September 15, 2014 – 20 Elul 5774

For the last thirty years save one when we were in Israel, I have traveled to New York to daven at the grave of my father a”h before Rosh Hashanah. It is a widespread minhag (custom) in the Jewish world and Jews of all types, Ashkenazic, Sephardic, observant and less observant visit the graves of their beloved and pray there before the onset of the High Holiday days. This year the logistics of my visit were necessarily complicated by my need for minyanim to say kaddish. After considering various options we decided to go to New York for Shabbos and visit with our son Nachum, his wife Jen and our two grandchildren Kate and Gabe. It was a wonderful and most enjoyable Shabbos. We davened in Rabbi Golden’s shul, Ahavat Torah, an extremely large shul with many minyanim and an absolutely enormous and exquisite building.

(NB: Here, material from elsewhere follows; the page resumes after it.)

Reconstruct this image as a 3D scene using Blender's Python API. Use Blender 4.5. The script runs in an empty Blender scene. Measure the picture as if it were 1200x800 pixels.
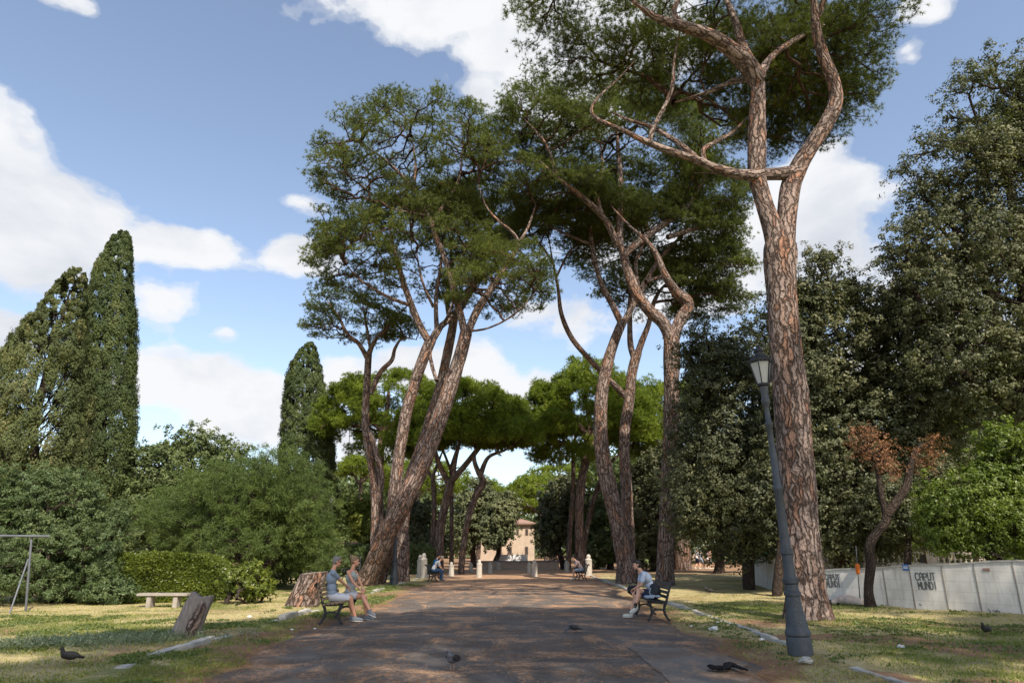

Sunday morning I began what would be a very long and stressful day at the 7am minyan in Ahavat Torah held in an absolutely beautiful beis medrash.


At about 9 am we drove to visit my in laws in Lawrence, where Marilyn remained while I left for the cemetery. First, I drove to the New Montefiore Cemetery on Long Island where my parents are buried. It was the first time I was there since my mother’s funeral in May. Suffice it to say it was draining. In one respect, however, it was “comforting” to see my mother and father resting side by side, reunited after thirty years of separation due to my father’s death in 1985. My parents had an incredible marriage and my mother never recovered from the loss of my father. Each visit to the cemetery with her was difficult, to say the least; so much so that after several years I began going to the cemetery alone.


After saying tehlim at my parents’ graves I recited tehilim at my grandmother, Reva Love’s a”h kever. My grandmother raised me. Her love was unconditional and every time I stand before her grave I feel her love all over again.


During shiva for my mother I learned for the very first time that my father’s parents are buried in the Montefiore Cemetery in Queens. On the web I was able to find the exact location of their graves. After concluding at my parents’ kevoros I drove to Queens to daven at the graves of my paternal grandparents. I never knew these grandparents. My grandmother Esther Chana Lifschitz died many years before I was born. My zaidi Reb Nochom Lifschitz zt”l died when I was two years old and I have no recollection of him. He learned in Slobodka and was a great talmid chochom (torah scholar). When I was a teenager my father was willing to take me with him to his parents’ kevoros before Rosh Hashanah but my mother would hear nothing of it. She did not think it appropriate for children to go to a cemetery while their parents were alive. So I never went – until yesterday.

I arrived at the cemetery thanks to Waze and began to search for the graves. After a half an hour of searching in the poorly marked old section of the cemetery, I found their graves. For the first time in my life I met my paternal grandparents.

I recited tehilim for a while and then it was time to leave and search for a mincha minyan. I needed to daven mincha in New York before we began the drive back and I needed to get back no later than 10pm so that I could get the last maariv minyan in Silver Spring. I was hopeful but stressed that the logisitics and traffic would cooperate. After a few phone calls to my father in law I learned that there was a 2 pm mincha in a kosher supermarket, Brachs. I drove straight there only to be told that there is no mincha minyan in the store on Sunday. Determined to find a minyan, I recalled my father in law mentioning that there was a minyan in one of the seforim (Jewish bookstores) on Central Avenue in Cedarhurst. I drove to Central Avenue and went “door to door” until I found a store, Judiaca Plus, that had a minyan at 3 pm. And that is where I ended up davening. At a little after 3pm they shut the music off, made an announcement that mincha would be held in the back of the store in between the book shelves, took out a box with sidurim and a few pushkas and asked if there was a chiyuv (mourner) present. Since I was the only chiyuv (mourner) I was given the amud (to lead the service). I assumed that they would make a “heicha kedusha” but was quickly told no – they repeat the shemonah esrei in this back of the store minyan. And so I davened for the amud together with 15 others and upon concluding sighed a sigh of relief that mincha was accomplished. Now all I needed to do was drive home and catch the last maariv minyan at 10pm.


For once there was no traffic on the Turnpike. We arrived home at about 9 pm with an hour to spare before maariv. We eat a quick dinner and while Mrilyn went off to bed I went to the yeshiva to daven maariv.

At 10:30 pm I returned home and concluded my long day of mourning and saying kaddish.